Autodesk, work on so much things at the same time, it is a big entity… when they want to push 3Dprinting, they open 3 labs + 2 open research and developpement fabrics and in 3 months they have come with some of the best and innovative 3D printing machine never made (industry wise ) . guys who have participate on it have surely have the best of their professional life during this period ( invent, create, rush, conclude ) … At the same times they have developps a tons of tools and show projec for the industry for transform thoses research for port it to the industry… and now you can can design airplanes part using this technology ( organic ) .

I could - theoretically - but I can’t. As is you worked with developers and companies you know that they always want to play ‘safe’; as the company grows as safe as it is possible, with saving themselves from any responsibility in all level. Also the size of the company determines how easily you could break through the walls made by the average quality of human resources and tradition.

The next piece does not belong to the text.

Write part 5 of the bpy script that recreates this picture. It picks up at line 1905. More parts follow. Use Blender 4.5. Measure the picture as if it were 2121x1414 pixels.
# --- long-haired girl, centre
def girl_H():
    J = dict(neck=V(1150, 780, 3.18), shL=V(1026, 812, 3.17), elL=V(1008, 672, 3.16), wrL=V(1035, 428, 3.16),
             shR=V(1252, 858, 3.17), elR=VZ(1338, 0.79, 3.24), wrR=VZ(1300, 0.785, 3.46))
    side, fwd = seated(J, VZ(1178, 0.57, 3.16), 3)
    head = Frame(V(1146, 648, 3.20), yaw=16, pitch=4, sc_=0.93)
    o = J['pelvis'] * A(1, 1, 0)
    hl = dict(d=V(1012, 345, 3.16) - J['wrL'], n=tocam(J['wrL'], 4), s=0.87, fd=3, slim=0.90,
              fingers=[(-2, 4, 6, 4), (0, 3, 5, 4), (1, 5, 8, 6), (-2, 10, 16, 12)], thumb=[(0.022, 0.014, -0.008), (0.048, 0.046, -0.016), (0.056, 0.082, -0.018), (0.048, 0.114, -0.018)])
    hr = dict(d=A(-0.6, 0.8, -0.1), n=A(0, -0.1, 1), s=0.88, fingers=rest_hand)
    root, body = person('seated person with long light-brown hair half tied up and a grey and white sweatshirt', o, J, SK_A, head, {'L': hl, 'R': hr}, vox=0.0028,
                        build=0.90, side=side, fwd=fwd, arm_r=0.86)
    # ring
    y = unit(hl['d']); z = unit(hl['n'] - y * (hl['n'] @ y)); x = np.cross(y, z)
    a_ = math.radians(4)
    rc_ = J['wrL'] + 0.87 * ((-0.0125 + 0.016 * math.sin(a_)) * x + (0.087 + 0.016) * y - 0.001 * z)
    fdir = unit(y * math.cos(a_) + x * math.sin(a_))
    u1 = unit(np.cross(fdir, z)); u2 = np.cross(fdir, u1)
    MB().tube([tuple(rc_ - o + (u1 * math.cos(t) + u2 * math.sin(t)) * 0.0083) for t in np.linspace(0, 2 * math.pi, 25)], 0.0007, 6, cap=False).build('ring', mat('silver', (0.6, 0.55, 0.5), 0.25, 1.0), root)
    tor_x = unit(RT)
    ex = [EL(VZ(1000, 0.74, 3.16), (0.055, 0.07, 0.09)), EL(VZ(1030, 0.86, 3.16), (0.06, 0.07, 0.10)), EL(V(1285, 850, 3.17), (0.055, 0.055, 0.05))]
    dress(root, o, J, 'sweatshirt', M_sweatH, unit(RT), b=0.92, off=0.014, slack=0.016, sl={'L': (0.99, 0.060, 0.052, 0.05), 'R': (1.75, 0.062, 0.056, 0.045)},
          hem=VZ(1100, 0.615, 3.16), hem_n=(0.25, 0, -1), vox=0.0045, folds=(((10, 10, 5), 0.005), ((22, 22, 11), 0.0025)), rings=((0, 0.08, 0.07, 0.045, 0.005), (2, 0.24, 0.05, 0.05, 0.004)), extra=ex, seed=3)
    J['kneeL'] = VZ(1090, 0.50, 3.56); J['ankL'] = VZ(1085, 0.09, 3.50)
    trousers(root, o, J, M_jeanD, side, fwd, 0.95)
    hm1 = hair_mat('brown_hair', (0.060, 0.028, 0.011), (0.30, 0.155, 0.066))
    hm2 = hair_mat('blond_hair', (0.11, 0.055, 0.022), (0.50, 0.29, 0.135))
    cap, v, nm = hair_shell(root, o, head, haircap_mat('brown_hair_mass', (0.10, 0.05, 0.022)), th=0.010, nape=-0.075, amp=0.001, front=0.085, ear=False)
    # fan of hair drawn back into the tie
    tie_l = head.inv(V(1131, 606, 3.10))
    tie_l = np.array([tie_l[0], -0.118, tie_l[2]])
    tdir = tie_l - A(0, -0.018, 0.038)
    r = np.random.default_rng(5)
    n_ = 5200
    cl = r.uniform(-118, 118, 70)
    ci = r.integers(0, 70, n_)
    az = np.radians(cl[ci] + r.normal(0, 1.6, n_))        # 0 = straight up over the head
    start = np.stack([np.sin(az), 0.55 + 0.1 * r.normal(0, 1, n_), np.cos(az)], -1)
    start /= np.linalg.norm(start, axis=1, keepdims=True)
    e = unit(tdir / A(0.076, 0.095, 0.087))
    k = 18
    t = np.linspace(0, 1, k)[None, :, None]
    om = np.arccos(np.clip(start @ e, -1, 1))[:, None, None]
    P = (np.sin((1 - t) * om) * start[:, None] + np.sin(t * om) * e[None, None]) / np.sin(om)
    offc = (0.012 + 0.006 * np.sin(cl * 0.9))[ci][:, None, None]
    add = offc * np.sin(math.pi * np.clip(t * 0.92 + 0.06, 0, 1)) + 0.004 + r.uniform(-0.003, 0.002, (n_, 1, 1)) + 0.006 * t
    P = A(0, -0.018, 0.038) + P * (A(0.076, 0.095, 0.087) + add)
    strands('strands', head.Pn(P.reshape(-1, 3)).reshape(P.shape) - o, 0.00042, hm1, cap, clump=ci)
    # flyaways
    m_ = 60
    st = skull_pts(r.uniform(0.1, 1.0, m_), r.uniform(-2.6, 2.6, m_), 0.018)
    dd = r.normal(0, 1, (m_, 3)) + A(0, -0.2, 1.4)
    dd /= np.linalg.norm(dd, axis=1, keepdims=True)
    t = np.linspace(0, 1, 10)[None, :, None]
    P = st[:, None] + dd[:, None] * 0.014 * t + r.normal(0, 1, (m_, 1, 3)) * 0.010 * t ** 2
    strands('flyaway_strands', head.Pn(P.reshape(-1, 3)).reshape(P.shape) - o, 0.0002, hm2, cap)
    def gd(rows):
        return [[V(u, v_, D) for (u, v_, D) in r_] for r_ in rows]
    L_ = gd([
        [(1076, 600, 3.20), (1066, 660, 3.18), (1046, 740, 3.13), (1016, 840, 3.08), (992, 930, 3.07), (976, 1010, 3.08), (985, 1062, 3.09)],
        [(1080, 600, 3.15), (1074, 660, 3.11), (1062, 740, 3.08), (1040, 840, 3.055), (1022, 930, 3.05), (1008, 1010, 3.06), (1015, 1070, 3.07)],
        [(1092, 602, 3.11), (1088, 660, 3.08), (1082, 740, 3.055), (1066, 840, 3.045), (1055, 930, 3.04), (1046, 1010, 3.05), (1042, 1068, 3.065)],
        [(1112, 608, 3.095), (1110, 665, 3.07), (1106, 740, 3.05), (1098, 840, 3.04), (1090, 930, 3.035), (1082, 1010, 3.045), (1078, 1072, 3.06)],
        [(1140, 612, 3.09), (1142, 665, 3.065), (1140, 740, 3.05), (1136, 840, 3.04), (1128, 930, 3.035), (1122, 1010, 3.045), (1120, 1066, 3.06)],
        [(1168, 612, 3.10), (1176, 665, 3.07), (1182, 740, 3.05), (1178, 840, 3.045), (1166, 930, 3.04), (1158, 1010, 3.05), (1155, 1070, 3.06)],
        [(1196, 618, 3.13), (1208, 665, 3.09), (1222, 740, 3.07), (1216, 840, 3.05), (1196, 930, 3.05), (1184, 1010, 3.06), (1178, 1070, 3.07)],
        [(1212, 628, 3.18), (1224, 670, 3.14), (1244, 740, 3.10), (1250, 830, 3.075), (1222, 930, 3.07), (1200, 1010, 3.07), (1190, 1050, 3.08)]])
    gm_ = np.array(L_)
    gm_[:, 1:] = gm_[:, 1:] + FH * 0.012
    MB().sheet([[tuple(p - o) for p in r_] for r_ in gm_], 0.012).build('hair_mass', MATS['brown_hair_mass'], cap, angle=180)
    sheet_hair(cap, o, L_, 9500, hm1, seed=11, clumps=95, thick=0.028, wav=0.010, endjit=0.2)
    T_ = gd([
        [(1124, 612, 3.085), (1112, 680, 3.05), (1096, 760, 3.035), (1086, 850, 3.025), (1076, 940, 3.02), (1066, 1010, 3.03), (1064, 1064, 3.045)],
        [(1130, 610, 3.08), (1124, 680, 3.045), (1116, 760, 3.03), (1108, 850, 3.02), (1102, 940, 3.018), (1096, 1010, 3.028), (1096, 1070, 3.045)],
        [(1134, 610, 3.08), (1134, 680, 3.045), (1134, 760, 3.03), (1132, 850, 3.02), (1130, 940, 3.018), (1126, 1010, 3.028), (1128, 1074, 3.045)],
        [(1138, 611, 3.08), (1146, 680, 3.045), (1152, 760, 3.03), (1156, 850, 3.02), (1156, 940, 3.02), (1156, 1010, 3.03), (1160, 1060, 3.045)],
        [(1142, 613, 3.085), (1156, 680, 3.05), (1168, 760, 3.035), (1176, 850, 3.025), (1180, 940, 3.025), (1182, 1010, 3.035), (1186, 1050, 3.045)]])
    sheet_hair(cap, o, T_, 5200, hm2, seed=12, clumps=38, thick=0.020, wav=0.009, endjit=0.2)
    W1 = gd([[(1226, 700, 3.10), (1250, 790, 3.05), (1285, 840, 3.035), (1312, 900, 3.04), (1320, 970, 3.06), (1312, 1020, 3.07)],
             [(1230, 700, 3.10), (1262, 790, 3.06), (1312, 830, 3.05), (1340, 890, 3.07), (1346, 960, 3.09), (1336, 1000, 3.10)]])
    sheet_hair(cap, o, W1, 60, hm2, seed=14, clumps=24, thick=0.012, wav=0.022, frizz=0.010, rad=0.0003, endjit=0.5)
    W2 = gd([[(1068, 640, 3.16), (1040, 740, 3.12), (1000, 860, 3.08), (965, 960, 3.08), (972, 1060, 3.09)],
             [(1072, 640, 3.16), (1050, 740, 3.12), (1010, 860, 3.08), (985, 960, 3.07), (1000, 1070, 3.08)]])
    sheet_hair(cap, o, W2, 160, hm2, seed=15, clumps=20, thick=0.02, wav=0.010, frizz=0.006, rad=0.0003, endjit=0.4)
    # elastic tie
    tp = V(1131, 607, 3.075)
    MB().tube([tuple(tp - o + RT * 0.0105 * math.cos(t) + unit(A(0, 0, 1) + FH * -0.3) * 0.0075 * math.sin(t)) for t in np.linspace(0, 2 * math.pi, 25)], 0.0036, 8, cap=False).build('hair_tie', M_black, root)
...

A number of crufty systems plagued by those early design decisions are actually going away and/or being re-done for 2.8 (Viewport, depsgraph, the layer workflow, and BI). The Particle system is also going to be replaced with something modern, but that was delayed due to Lukas Tonne’s departure (which is one example of the BF not being able to address everything Blender needs due to resource limits). There has also been talk on completely redoing the way Blender handles simulations (in part due to what is needed to properly implement Scorpion’s fracture modifier, but I haven’t seen any recent news as to where they are at).

The last thing is that the UPBGE implementation, if it actually goes through as planned, will act as the complete overhaul of the game engine part.

There’s also a core rewrite planned when it’s time for Blender to hit 3.0, but that is likely many years away yet.

Make a movie is not make a game, they made a few models with a clear and easy style, without any pipeline for games… is like try to know how to be a cheff in a restaurante making sandwichs in your house. If they want to know problems of workflow they only need to give a users a channel to talk with them. Because meanwhile they have only their pov we have a lot of pov from differents projects, perspectives, styles, pipelines,…

all companies make this, you want real feedback? You talk with your real users, you pick them, they made models, see problems,…

the problem actually is that blender is for Artists, but freelance artist are the people with less power to improve blender, they dont know to code, they dont know production,… but they are the people that use blender and speak of blender to other users.